Temporal Ripples in Art/Archaeology Images (in colour)

Ian Dawson, Andy Jones, Louisa Minkin and myself have just published an edited volume titled: Diffracting Digital Images: Archaeology, Art Practice and Cultural Heritage (Published December 28, 2021 by Routledge 224 Pages 70 B/W Illustrations. ISBN 9780367486556 )

Chapter 7 Temporal Ripples in Art/Archaeology Images by Simon Callery, Ian Dawson and Paul Reilly has a number of b/w images which in an ideal world would be printed in colour. We would like to share these colour images below.

Colour Figure 7.1 Raindrop diffraction patterns and canvas washing. River Severne, Maverley (Simon Callery copyright 2020. DACS – All Rights Reserved)
Colour Figure 7.2 Temporal diffraction patterns displayed using RTI Viewer
Colour Figure 7.3 Simon Callery developing a contact painting panel in an excavation trench
Colour Figure 7.4 Simon Callery in his Purfleet studio (Simon Callery copyright 2020. DACS – All Rights Reserved)
Colour Figure 7.5 H-RTI frame of Flat Painting Bodfari 14/15 Ferrous, Sinon Callery 2014-15, canvas, distemper, thread, wood, and aluminium, 293 x 182 x 19 cm (Simon Callery copyright 2020. DACS – All Rights Reserved)
Colour Figure 7.6 Simon Callery studio: H-RTI detail of panels in progress (Simon Callery copyright 2020. DACS – All Rights Reserved)
Colour Figure 7.7 Specular enhancement RTI detail of Simon Callery’s Flat Painting Bodfari 14/15 Ferrous.
Figure 7.8 RTI of PLAg (Dawson 2020), polylactic acid on aluminium on plywood base, 20 x 12 x 82 cm
Colour Figure 7.9 Sceen grab of a remote dirty RTI session in Ian Dawson’s plastic studio
Colour Figure 7.10 Remote dirty-RTI entanglement – memories of its iterative reconfigurings – ‘diffraction patterns of be(com)ing

Diffracting Digital Images Book Description

Digital imaging techniques have been rapidly adopted within archaeology and cultural heritage practice for the accurate documentation of cultural artefacts. But what is a digital image, and how does it relate to digital photography? The authors of this book take a critical look at the practice and techniques of digital imaging from the stance of digital archaeologists, cultural heritage practitioners and digital artists.
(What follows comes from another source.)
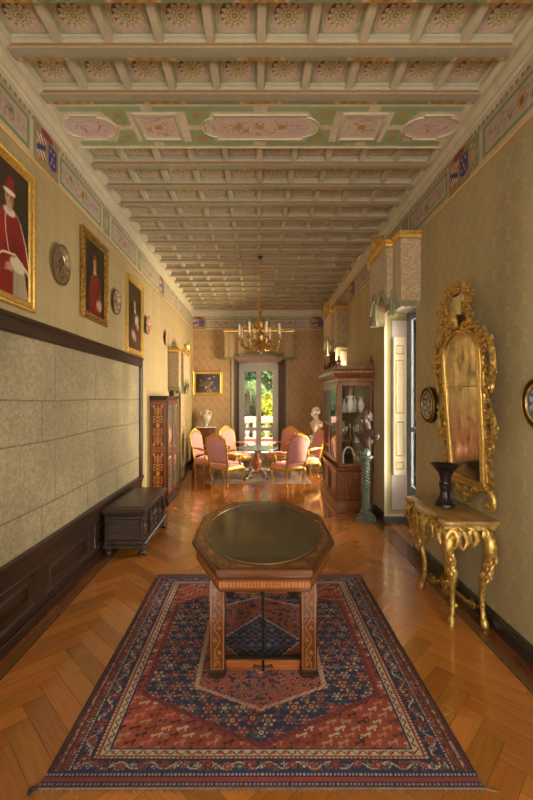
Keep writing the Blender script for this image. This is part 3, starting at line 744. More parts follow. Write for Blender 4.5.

Borrowing from the feminist scholar Karen Barad, the authors ask what happens when we diffract the formal techniques of archaeological digital imaging through a different set of disciplinary concerns and practices. Diffracting exposes the differences between archaeologists, heritage practitioners and artists, and foregrounds how their differing practices and approaches enrich and inform each other. How might the digital imaging techniques used by archaeologists be adopted by digital artists, and what are the potentials associated with this adoption? Under the gaze of fine artists, what happens to the fidelity of the digital images made by archaeologists, and what new questions do we ask of the digital image? How can the critical approaches and practices of fine artists inform the future practice of digital imaging in archaeology and cultural heritage?

Diffracting Digital Images will be of interest to students and scholars in archaeology, cultural heritage studies, anthropology, fine art, digital humanities, and media theory.